Precision Agriculture Series: Volume 1: Utilizing EM38 Surveying and Soil Coring for a Variable Rate Gypsum Program

Introduction: The Journey to Precision

Welcome to the first edition of a quarterly series on Precision Agriculture (PA). This journey is designed for farmers eager to move from scepticism to strategy, transforming colourful, unused maps into valuable, actionable insights. As the agricultural industry evolves, so does the need for more precise, data-driven farming practices. This series will walk you through a demonstration farm's year, showing how on-farm data collection and analysis can lead to the successful implementation of precision agriculture practices on your farm.
 

The Promise of Precision: Beyond the Scepticism

 
Many growers have been stung by high-cost, low-value PA solutions—colorful maps and complex data that end up forgotten in a drawer, creating no real value. The true potential of Precision Agriculture lies not in the accumulation of data but in its analysis and application. By tailoring PA techniques to your farm's specific environment and management systems, you can derive actionable outcomes that deliver real value.
 

Implementing a Variable Rate Gypsum Program: A Step-by-Step Guide

 
In this instalment, we focus on optimizing soil health and productivity through a Variable Rate (VR) Gypsum Program, leveraging EM38 surveying and soil coring. Here's how:
 

1. Understanding Your Soil: The EM38 Survey

   - What It Does: The EM38 survey provides a detailed view of your soil's conductivity, helping to identify variation in soil properties across different zones of your farm. For example, clay is more conductive than sand and hence will return a high EM38 reading. This is visualised in figure 1, with the red indicating a quite sandy soil type. As the map colour becomes darker (green/blue) this indicates higher conductivity, usually associated with clay content and other mineralogy. This relationship is not absolute however, it requires soil coring to define if other mineralogy or factors are at play, soil coring to ground truth is essential.
   - The Outcome: By understanding these variations, you can tailor your gypsum application rates to different areas, ensuring each zone receives the optimal amount for its specific needs. This can result in maximising your return on investment for applied gypsum.
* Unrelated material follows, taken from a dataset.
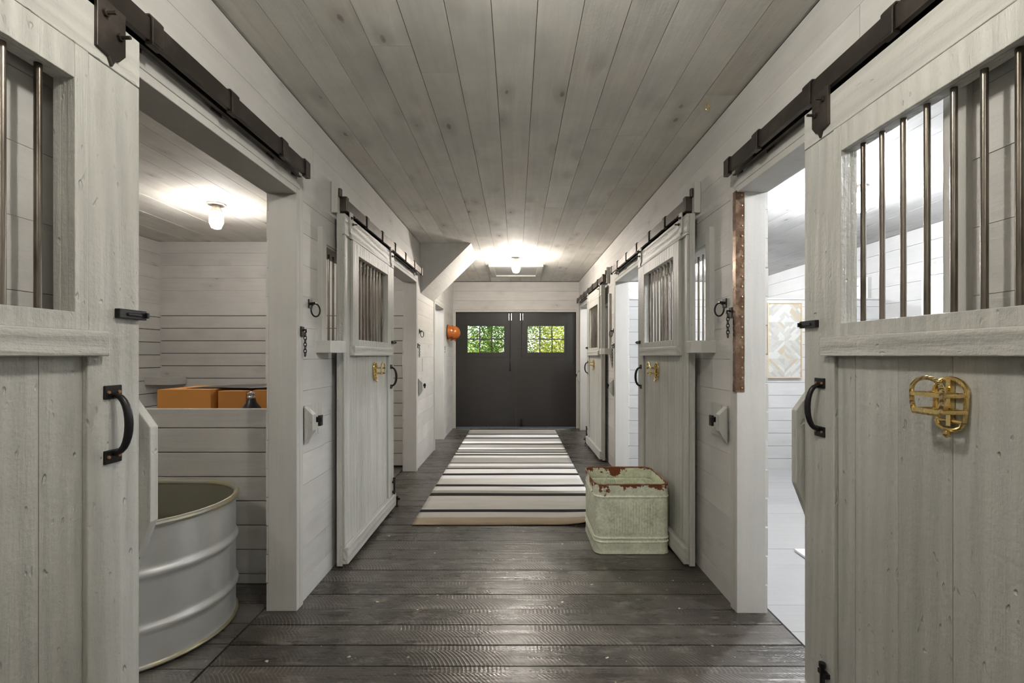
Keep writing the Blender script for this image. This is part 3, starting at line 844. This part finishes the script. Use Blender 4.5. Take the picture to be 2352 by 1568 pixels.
# ------------------------------------------------------------------ lamps
LAMP = {'aisle': emit('aisle_bulb_glow', (1.0, .92, .83), 1), 'near': emit('near_bulb_glow', (1.0, .97, .90), 1), 'back': emit('rear_fill_glow', (1.0, .97, .90), 1), 'stall': emit('stall_bulb_glow', (1.0, .945, .88), 1), 'far': emit('end_room_bulb_glow', (.93, .96, 1.0), 1), 'bright': emit('far_room_bulb_glow', (.93, .96, 1.0), 1), 'cool': emit('room_bulb_glow', (.93, .96, 1.0), 1)}
STRENGTH = {'aisle': 128, 'near': 61, 'back': 30, 'stall': 50, 'cool': 255, 'bright': 315, 'far': 190}
M['porcelain'] = plain('lamp_porcelain', (.42, .38, .33), .4)
def jar_lamp(x, y, key, label, scale=1.0, shade=False, mat=None):
    l = thing('ceiling_lamp', label, 'lamp', (x, y, CZ), 'jar shaped ceiling lamps')
    c = (x, y, CZ); s = scale
    MB().lathe([(.078*s, .002), (.080*s, -.006), (.074*s, -.014), (.045*s, -.018)], c, 'z', 28).build('base_plate', M['porcelain'], l, smooth=True)
    MB().lathe([(.042*s, -.017), (.036*s, -.03), (.040*s, -.05), (.052*s, -.066), (.053*s, -.076)], c, 'z', 24).build('lamp_collar', M['porcelain'], l, smooth=True)
    MB().lathe([(.046*s, -.0765), (.049*s, -.09), (.049*s, -.17), (.044*s, -.195), (.030*s, -.213), (.010*s, -.220)], c, 'z', 18).build('glass_jar', mat or LAMP[key], l, smooth=True, angle=60)
    mb = MB()
    for k in range(4):
        t = PI*k/4 + .3
        pts = [(x+.057*s*math.cos(t), y+.057*s*math.sin(t), CZ-.07), (x+.059*s*math.cos(t), y+.059*s*math.sin(t), CZ-.17), (x+.040*s*math.cos(t), y+.040*s*math.sin(t), CZ-.216), (x, y, CZ-.232),
               (x-.040*s*math.cos(t), y-.040*s*math.sin(t), CZ-.216), (x-.059*s*math.cos(t), y-.059*s*math.sin(t), CZ-.17), (x-.057*s*math.cos(t), y-.057*s*math.sin(t), CZ-.07)]
        mb.tube(pts, .0022, 6)
    mb.build('wire_guard', M['steelw'], l, smooth=True)
    if shade:
        MB().lathe([(.055, -.074), (.10, -.085), (.18, -.13), (.205, -.165), (.202, -.166), (.176, -.134), (.098, -.090), (.055, -.079)], c, 'z', 32, capa=False, capb=False).build('lamp_shade', M['iron'], l, smooth=True)
for k_, m_ in LAMP.items(): m_.node_tree.nodes['Emission'].inputs[1].default_value = STRENGTH[k_]
jar_lamp(0, 6.38, 'aisle', 'glowing jar lamp on the aisle ceiling in front of the hatch')
jar_lamp(-2.70, 4.16, 'stall', 'glowing jar lamp in the stall above the orange cartons')
jar_lamp(2.75, 3.68, 'bright', 'glowing jar lamp in the bright room, hidden behind the right wall')
jar_lamp(2.72, 1.26, 'cool', 'glowing jar lamp in the bright room near the viewer')
jar_lamp(-2.72, 1.30, 'stall', 'glowing jar lamp over the stock tank stall near the viewer')
jar_lamp(0, 1.0, 'near', 'glowing jar lamp on the aisle ceiling overhead near the viewer')
jar_lamp(0, -1.0, 'back', 'unseen fill lamp added on the aisle ceiling behind the viewer')  # added out of view as frontal fill for the aisle
jar_lamp(-2.3, 7.0, 'far', 'glowing jar lamp in the small room behind the narrow doorway')
jar_lamp(2.75, 7.3, 'far', 'glowing jar lamp in the room behind the farthest sliding door')

# ------------------------------------------------------------------ stock tank
tk = thing('stock_tank', 'oval galvanized steel stock tank in the open stall', 'stock tank', (-2.13, 2.26, 0))
def stadium(r, z, n=24):
    cx1, cx2, cy = -1.815, -2.45, 2.26
    p = [(cx1+r*math.cos(t), cy+r*math.sin(t), z) for t in [-PI/2+PI*k/n for k in range(n+1)]]
    p += [(cx2+r*math.cos(t), cy+r*math.sin(t), z) for t in [PI/2+PI*k/n for k in range(n+1)]]
    return p
def loft(rings, closed_caps=(False, False)):
    mb = MB(); n = len(rings[0]); vs = [p for r in rings for p in r]; fs = []
    for i in range(len(rings)-1):
        for j in range(n):
            j2 = (j+1) % n
            fs.append([i*n+j, i*n+j2, (i+1)*n+j2, (i+1)*n+j])
    if closed_caps[0]: fs.append(list(range(n))[::-1])
    if closed_caps[1]: fs.append([(len(rings)-1)*n+j for j in range(n)])
    mb._add(vs, fs); return mb
R0 = .38
def tank_off(z):
    o = 0
    for zc, w, a in ((.17, .030, .013), (.405, .030, .013)):
        u = (z-zc)/w
        if abs(u) < 1: o += a*(.5+.5*math.cos(PI*u))
    return o
zs = sorted({.012+.6*k/60 for k in range(61)})
loft([stadium(R0+tank_off(z), z) for z in zs]).build('tank_wall', M['zinc'], tk, smooth=True, angle=50)
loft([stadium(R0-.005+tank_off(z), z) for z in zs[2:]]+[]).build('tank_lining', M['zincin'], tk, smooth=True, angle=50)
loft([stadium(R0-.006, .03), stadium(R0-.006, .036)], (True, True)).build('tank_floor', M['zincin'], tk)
MB().tube(stadium(R0+.004, .617)[:25]+stadium(R0+.004, .617)[25:], .015, 10, True).build('rolled_rim', M['rim'], tk, smooth=True)
MB().tube(stadium(R0+.003, .013), .010, 8, True).build('bottom_bead', M['rim'], tk, smooth=True)

# ------------------------------------------------------------------ cartons behind the low partition
def carton(x0, x1, y0, y1, zt, rot, label):
    cx, cy = (x0+x1)/2, (y0+y1)/2
    c = thing('cardboard_box', label, 'box', (cx, cy, 0), 'orange cardboard boxes')
    w, d = (x1-x0)/2, (y1-y0)/2; t = .006
    mb = MB(); z0 = .002
    mb.box(cx-w, cx+w, cy-d, cy-d+t, z0, zt); mb.box(cx-w, cx+w, cy+d-t, cy+d, z0, zt)
    mb.box(cx-w, cx-w+t, cy-d+t, cy+d-t, z0, zt); mb.box(cx+w-t, cx+w, cy-d+t, cy+d-t, z0, zt); mb.box(cx-w+t, cx+w-t, cy-d+t, cy+d-t, z0, z0+t)
    b_ = mb.build('box_body', M['carton'], c)
    mb = MB(); mb.box(cx-w, cx-.002, cy-d, cy+d, zt+.0005, zt+.0045); mb.box(cx+.002, cx+w, cy-d, cy+d, zt+.0005, zt+.0045)
    mb.build('box_flap', M['carton'], c, bevel=.001)
    c.rotation_euler = (0, 0, rot)
carton(-2.58, -2.195, 3.32, 3.75, 1.090, 0, 'orange cardboard box, the widest of those above the low partition')
carton(-2.155, -1.955, 3.34, 3.72, 1.078, 0, 'narrow orange cardboard box between the wide box and black vase')
carton(-1.915, -1.56, 3.36, 3.74, 1.082, 0, 'orange cardboard box behind the black vase')
# black plastic sheet over the boxes
mb = MB(); nx, ny = 30, 8
for i in range(nx+1):
    for j in range(ny+1):
        x = -2.44 + .94*i/nx; y = 3.42 + .30*j/ny
        t = i/nx
        z = 1.097 + .030*math.sin(PI*min(1, t*.62)) * math.sin(PI*(.15+.7*j/ny)) * (.6+.4*math.sin(t*9+j)) + .004*mnoise.noise(Vector((x*7, y*9, 1)))
        mb.v.append((x, y, max(1.0965, z)))
for i in range(nx):
    for j in range(ny):
        a = i*(ny+1)+j; mb.f.append([a, a+1, a+ny+2, a+ny+1]); mb.m.append(0)
bag = mb.build('plastic_sheet', M['bag'], None, smooth=True, angle=80, solid=.004)
tag(bag, 'black plastic sheet lying along the tops of the orange cartons', 'plastic sheet')
# black vase with chrome stopper
vs = thing('floor_vase', 'tall black glossy vase in front of the orange boxes', 'vase', (-1.80, 3.14, 0))
vx, vy = -1.80, 3.14
MB().lathe([(.10, .0), (.12, .05), (.13, .5), (.12, .85), (.085, .95), (.055, .99), (.032, 1.02), (.024, 1.05)], (vx, vy, 0), 'z', 28).build('vase_body', M['bag'], vs, smooth=True)
MB().lathe([(.024, 1.05), (.026, 1.058), (.022, 1.066), (.026, 1.078), (.018, 1.09), (.006, 1.095)], (vx, vy, 0), 'z', 20).build('vase_neck', M['chrome'], vs, smooth=True)
# corner ledge
tag(MB().box(-4.268, -3.95, 5.30, 5.535, 1.00, 1.09).build('corner_shelf', M['trimy'], None, bevel=.003), 'small grey ledge in the stall corner above the cartons', 'shelf')

# ------------------------------------------------------------------ zinc bin
bx0, bx1, by0, by1, bh = .537, 1.040, 3.115, 3.60, .470
bn = thing('zinc_bin', 'rusty galvanized metal bin standing at the end of the striped rug', 'bin', ((bx0+bx1)/2, (by0+by1)/2, 0))
def rrect(off, z, rad=.055, flute=0.0, npc=8, nf=46):
    x0, x1, y0, y1 = bx0-off, bx1+off, by0-off, by1+off
    r = rad+off; p = []
    def side(a, b_, nrm):
        for k in range(1, nf):
            t = k/nf; e = min(1, min(t, 1-t)*12) if min(t, 1-t) > .10 else 0
            f = flute*e*(.5-.5*math.cos(2*PI*t*21))
            p.append((a[0]+(b_[0]-a[0])*t+nrm[0]*f, a[1]+(b_[1]-a[1])*t+nrm[1]*f, z))
    def corner(cx, cy, t0):
        for k in range(npc+1):
            t = t0+PI/2*k/npc; p.append((cx+r*math.cos(t), cy+r*math.sin(t), z))
    nf = 168
    corner(x1-r, y0+r, -PI/2); side((x1, y0+r), (x1, y1-r), (1, 0))
    corner(x1-r, y1-r, 0); side((x1-r, y1), (x0+r, y1), (0, 1))
    corner(x0+r, y1-r, PI/2); side((x0, y1-r), (x0, y0+r), (-1, 0))
    corner(x0+r, y0+r, PI); side((x0+r, y0), (x1-r, y0), (0, -1))
    return p
def bead(z):
    o = 0
    for zc, w, a in ((.385, .009, .006), (.106, .008, .006), (.080, .008, .006)):
        u = (z-zc)/w
        if abs(u) < 1: o += a*(.5+.5*math.cos(PI*u))
    if z < .03: o += .006*(1-z/.03)
    return o
zl = sorted(set([.002+.468*k/60 for k in range(61)]+[c_+d_ for c_ in (.385, .106, .080) for d_ in (-.008, -.004, 0, .004, .008)]))
fl = lambda z: .0055*max(0, min(1, (z-.13)/.02, (.365-z)/.02))
loft([rrect(bead(z), z, flute=fl(z)) for z in zl]).build('bin_wall', M['galv'], bn, smooth=True, angle=50)
loft([rrect(bead(z)-.004, z, flute=fl(z)) for z in zl if z > .02]).build('bin_lining', M['galv'], bn, smooth=True, angle=50)
loft([rrect(-.005, .022), rrect(-.005, .026)], (True, True)).build('bin_floor', M['galv'], bn)
MB().tube(rrect(.001, .470)[::4], .0042, 8, True).build('bin_rim', metal('rust_edge', (.26, .115, .05), .6, .3, .5, 14, (.50, .38, .25)), bn, smooth=True)
for xs in (bx0+.082, bx1-.082):
    mb = MB(); mb.prism([(xs-.003, by0+.003), (xs-.0015, by0-.0022), (xs+.0005, by0-.0022), (xs+.001, by0+.003)], 'z', .006, .466)
    mb.build('seam', M['galv'], bn)
for (cx, cy) in ((bx0, by0), (bx1, by0)):
    sx = 1 if cx == bx0 else -1
    mb = MB()
    for zz in (.425, .405, .24, .05): mb.lathe([(.0055, 0), (.004, -.003), (.001, -.004)], (cx+sx*.068, by0-.0055, zz), 'y', 8)
    mb.build('rivet', M['galv'], bn, smooth=True)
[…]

Figure 1. EM38 maps from Mallee district, higher mS/m indicates higher conductivity. Soil core ESP (0-10,10-40,40-80cm) also shown. Note low conductivity (red area) is a sandy-acidic area, with high radish population

2. Digging Deeper: Soil Coring

   - What It Does: Soil coring gives a more in-depth analysis of your soil's physical and chemical properties, including nutrient levels and soil structure. Soil surveys such as EM38 can help locate cores to reflect the dominant soil types. Soil coring provides a ground truthing layer to define exchangeable sodium percentage (ESP), a key determinant of dispersion, these levels can then be modelled against the EM38 results to predict sodium levels across whole paddocks. In the core samples, the presence of other minerals, including significant amounts of different salts like magnesium and chloride, can help rule out soil types where these elements primarily contribute to high conductivity readings from EM38 measurements, indicating that such soils may not respond to gypsum treatments.
   - The Outcome: This data, combined with the EM38 survey, refines your understanding of each zone's requirements, enabling more precise gypsum application.
 

3. Implementing the Variable Rate Gypsum Program

   - Planning: Use the data from your EM38 survey and soil cores to create a map of your farm's management zones. Once the data has been interrogated for anomalies, platforms such PCT allow regression analysis to be performed. Simply put, a regression analysis uses the real EM38 readings and soil cores to predict at a particular EM38 (e.g. 200 ms/m) what the ESP level could be (10% ESP). This theoretically “cores” at a high resolution across the farm, this layer can then be utilized to create a variable rate gypsum application map, targeting rates to where return on investment is most likely.
   - Execution: Many modern machines are equipped with active telemetry, such as GS4 and AFS Pro screens, allowing network connectivity for seamless transfer of VR maps directly from platforms like MyJohnDeere or AFS Connect. This eliminates the need for physical USB transfers, which remain necessary for older models. The process for uploading VR maps, regardless of the method, has been significantly streamlined, enabling easy selection of the appropriate map for each paddock. This allows for efficient, zone-guided operations with minimal manual intervention. 
- Monitoring: Continuously monitor soil and crop responses to the gypsum application, adjusting your strategy as needed. The beauty of improved data flows through platforms like MyJohnDeere and PCT is that trial strips can be easily implemented and analysed year on year.

Figure 2. VR gypsum map created utilizing processes detailed above. Allowing high rates to be targeted, maintaining an average application rate (2.5t/ha) which is economically viable.

The Role of Technology: Harnessing Data for Success

 
Incorporating technology, such as the PCT Agcloud platform, can significantly enhance your precision agriculture practices. By integrating data from various sources like EM38 surveys, soil tests, and yield data, you gain a comprehensive view of your farm's performance. This holistic approach allows for more accurate decision-making and easier implementation of trials, like the Variable Rate Gypsum Program.